## [PROBLEM DETAILS]
Don't include pictures. Quote the lines below from the first through the line that contains "return t * t * (3 - 2 * t)".

* * *

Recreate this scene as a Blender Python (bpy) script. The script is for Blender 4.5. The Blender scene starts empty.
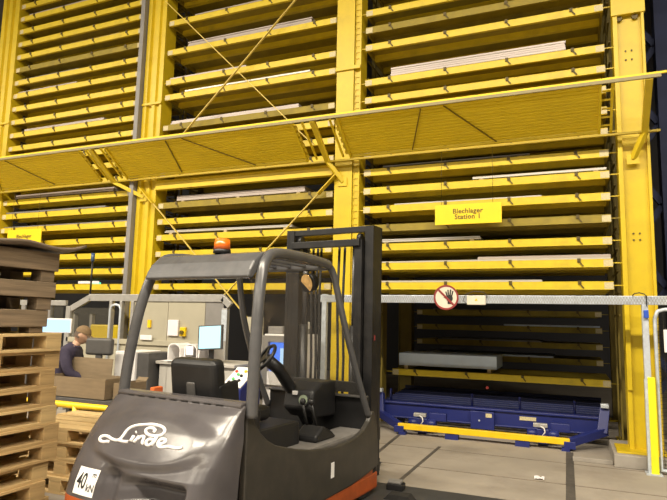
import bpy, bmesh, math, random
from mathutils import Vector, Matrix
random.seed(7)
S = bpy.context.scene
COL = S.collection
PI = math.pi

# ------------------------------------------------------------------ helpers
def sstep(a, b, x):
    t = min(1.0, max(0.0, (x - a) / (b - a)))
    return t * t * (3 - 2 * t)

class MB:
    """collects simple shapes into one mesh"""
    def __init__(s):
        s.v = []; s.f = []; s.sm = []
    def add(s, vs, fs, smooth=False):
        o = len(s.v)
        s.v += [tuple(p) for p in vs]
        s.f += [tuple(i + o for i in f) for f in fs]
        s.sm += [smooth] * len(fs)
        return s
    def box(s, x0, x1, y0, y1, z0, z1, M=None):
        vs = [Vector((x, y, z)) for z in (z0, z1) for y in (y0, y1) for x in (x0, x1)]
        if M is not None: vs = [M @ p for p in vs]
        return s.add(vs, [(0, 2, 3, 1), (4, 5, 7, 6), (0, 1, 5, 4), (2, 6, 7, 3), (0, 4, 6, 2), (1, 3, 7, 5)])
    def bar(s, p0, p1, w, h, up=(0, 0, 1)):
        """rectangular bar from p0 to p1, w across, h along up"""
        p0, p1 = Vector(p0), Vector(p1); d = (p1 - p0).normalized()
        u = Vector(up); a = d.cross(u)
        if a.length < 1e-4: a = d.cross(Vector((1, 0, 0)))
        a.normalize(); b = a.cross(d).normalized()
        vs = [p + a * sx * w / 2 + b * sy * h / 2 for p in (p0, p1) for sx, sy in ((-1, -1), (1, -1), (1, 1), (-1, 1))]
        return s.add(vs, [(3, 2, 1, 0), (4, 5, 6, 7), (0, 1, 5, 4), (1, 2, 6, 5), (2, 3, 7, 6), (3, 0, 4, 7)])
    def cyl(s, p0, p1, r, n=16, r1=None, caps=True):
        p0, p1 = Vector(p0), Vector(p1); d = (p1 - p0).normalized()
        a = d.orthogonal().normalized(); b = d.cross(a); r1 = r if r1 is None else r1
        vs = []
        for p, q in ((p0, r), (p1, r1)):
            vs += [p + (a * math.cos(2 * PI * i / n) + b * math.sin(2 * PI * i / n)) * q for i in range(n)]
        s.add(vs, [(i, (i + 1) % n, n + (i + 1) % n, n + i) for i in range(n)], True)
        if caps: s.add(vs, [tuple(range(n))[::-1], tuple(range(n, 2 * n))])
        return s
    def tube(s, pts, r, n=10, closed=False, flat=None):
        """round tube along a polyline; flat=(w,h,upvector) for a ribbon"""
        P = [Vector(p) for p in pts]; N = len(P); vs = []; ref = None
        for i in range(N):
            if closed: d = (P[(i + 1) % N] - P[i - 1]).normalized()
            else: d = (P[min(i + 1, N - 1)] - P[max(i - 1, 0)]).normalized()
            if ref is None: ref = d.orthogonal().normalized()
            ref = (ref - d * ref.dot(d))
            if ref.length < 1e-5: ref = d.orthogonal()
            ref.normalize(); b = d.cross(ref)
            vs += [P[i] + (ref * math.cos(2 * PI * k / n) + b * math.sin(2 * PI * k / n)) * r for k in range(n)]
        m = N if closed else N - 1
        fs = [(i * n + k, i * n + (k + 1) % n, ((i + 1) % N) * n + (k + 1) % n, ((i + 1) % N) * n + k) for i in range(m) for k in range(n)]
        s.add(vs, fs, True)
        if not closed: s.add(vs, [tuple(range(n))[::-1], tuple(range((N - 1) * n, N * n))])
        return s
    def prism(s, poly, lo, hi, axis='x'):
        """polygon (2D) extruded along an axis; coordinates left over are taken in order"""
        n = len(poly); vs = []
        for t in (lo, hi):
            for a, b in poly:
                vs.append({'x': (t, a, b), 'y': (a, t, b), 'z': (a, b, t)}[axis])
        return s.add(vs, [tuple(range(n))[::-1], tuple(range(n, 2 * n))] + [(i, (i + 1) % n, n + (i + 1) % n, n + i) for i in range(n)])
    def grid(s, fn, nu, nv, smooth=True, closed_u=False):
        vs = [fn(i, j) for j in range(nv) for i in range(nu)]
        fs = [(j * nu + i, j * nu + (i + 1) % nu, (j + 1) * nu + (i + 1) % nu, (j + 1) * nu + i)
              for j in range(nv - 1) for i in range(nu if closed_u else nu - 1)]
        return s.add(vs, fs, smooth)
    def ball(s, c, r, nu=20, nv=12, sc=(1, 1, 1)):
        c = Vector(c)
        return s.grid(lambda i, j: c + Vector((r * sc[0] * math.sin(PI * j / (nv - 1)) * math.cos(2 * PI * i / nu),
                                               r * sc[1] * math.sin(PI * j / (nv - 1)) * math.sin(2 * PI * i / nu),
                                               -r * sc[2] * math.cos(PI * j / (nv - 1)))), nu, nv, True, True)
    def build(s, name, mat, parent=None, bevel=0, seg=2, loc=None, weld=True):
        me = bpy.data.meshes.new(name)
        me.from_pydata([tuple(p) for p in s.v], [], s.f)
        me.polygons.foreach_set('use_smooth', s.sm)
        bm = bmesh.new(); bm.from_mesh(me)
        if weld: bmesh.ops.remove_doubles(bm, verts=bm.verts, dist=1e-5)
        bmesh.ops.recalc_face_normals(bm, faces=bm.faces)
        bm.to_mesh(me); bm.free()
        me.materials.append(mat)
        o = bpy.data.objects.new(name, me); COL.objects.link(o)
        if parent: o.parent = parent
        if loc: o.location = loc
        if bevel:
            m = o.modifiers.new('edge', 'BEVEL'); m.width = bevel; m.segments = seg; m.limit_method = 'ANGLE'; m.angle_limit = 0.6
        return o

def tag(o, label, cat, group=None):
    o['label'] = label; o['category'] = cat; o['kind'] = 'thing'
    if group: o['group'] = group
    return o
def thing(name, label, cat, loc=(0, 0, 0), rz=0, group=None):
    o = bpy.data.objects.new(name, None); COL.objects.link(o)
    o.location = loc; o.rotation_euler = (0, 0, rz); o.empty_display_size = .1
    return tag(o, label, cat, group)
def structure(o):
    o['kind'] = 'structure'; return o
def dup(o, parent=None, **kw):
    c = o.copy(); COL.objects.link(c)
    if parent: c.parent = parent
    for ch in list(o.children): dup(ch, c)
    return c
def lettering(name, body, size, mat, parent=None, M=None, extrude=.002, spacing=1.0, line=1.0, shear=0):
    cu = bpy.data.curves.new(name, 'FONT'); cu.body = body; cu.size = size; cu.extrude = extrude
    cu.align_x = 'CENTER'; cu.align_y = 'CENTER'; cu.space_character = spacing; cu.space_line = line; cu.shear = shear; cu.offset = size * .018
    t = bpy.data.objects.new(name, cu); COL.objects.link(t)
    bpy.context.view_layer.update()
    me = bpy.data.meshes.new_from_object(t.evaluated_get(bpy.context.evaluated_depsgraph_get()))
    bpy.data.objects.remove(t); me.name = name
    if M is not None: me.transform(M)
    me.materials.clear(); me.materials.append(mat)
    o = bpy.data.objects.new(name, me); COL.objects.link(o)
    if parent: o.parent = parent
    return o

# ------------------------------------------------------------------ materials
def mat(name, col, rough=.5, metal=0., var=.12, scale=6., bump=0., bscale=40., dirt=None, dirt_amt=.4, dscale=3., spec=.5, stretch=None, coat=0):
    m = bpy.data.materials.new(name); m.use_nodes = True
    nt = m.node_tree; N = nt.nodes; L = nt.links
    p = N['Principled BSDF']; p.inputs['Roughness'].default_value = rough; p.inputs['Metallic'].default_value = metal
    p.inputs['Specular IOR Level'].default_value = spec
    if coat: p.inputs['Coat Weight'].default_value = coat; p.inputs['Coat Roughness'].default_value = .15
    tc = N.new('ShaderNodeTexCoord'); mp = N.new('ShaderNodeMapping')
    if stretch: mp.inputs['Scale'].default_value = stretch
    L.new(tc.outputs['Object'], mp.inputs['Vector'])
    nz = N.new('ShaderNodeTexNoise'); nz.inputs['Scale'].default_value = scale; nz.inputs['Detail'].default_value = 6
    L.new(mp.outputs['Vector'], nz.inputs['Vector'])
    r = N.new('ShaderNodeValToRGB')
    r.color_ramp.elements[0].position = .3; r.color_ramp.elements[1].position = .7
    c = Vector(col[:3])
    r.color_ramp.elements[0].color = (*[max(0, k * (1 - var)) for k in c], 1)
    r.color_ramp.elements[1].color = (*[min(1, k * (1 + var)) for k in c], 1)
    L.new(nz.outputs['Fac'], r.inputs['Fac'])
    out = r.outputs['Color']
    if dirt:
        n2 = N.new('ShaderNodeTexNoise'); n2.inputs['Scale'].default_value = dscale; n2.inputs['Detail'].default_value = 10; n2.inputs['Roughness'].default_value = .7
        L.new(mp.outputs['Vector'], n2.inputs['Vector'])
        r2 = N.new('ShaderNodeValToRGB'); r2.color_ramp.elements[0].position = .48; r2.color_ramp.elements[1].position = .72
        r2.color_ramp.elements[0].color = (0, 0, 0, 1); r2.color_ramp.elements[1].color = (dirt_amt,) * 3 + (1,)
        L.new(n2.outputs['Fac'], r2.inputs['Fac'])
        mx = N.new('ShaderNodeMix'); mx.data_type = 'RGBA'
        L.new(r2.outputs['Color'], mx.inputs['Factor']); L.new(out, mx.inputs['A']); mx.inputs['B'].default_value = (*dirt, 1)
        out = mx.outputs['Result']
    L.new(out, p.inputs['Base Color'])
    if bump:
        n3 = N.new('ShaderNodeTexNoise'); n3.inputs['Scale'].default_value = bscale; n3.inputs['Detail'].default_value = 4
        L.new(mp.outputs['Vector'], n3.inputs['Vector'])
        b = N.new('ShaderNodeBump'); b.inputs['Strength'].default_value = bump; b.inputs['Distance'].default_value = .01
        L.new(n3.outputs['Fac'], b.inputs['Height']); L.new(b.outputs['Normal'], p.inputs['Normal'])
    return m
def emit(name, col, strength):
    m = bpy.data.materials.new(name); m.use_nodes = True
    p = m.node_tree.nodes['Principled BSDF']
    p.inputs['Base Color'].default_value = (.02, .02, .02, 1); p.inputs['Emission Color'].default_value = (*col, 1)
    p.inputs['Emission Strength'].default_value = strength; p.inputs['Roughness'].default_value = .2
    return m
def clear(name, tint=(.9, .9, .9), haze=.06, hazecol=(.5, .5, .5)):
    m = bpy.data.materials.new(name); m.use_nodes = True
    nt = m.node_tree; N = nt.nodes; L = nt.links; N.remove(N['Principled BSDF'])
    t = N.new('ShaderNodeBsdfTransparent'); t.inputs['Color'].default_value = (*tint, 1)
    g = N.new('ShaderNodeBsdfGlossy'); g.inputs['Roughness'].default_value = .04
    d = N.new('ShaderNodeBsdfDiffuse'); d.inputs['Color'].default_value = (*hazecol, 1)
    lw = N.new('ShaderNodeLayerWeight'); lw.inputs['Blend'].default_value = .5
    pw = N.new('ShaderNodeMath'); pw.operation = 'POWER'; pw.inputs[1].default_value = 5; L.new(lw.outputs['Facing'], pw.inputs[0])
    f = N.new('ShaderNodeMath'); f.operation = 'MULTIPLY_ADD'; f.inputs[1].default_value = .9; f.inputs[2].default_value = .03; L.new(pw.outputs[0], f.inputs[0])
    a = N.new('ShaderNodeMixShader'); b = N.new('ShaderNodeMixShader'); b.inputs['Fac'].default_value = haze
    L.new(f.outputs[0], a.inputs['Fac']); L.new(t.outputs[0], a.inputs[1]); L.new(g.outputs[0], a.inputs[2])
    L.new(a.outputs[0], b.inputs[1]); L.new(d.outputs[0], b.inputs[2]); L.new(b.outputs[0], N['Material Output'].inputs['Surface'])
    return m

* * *

## [TASK OUTPUT]
Recreate this scene as a Blender Python (bpy) script. The script is for Blender 4.5. The Blender scene starts empty.
import bpy, bmesh, math, random
from mathutils import Vector, Matrix
random.seed(7)
S = bpy.context.scene
COL = S.collection
PI = math.pi

# ------------------------------------------------------------------ helpers
def sstep(a, b, x):
    t = min(1.0, max(0.0, (x - a) / (b - a)))
    return t * t * (3 - 2 * t)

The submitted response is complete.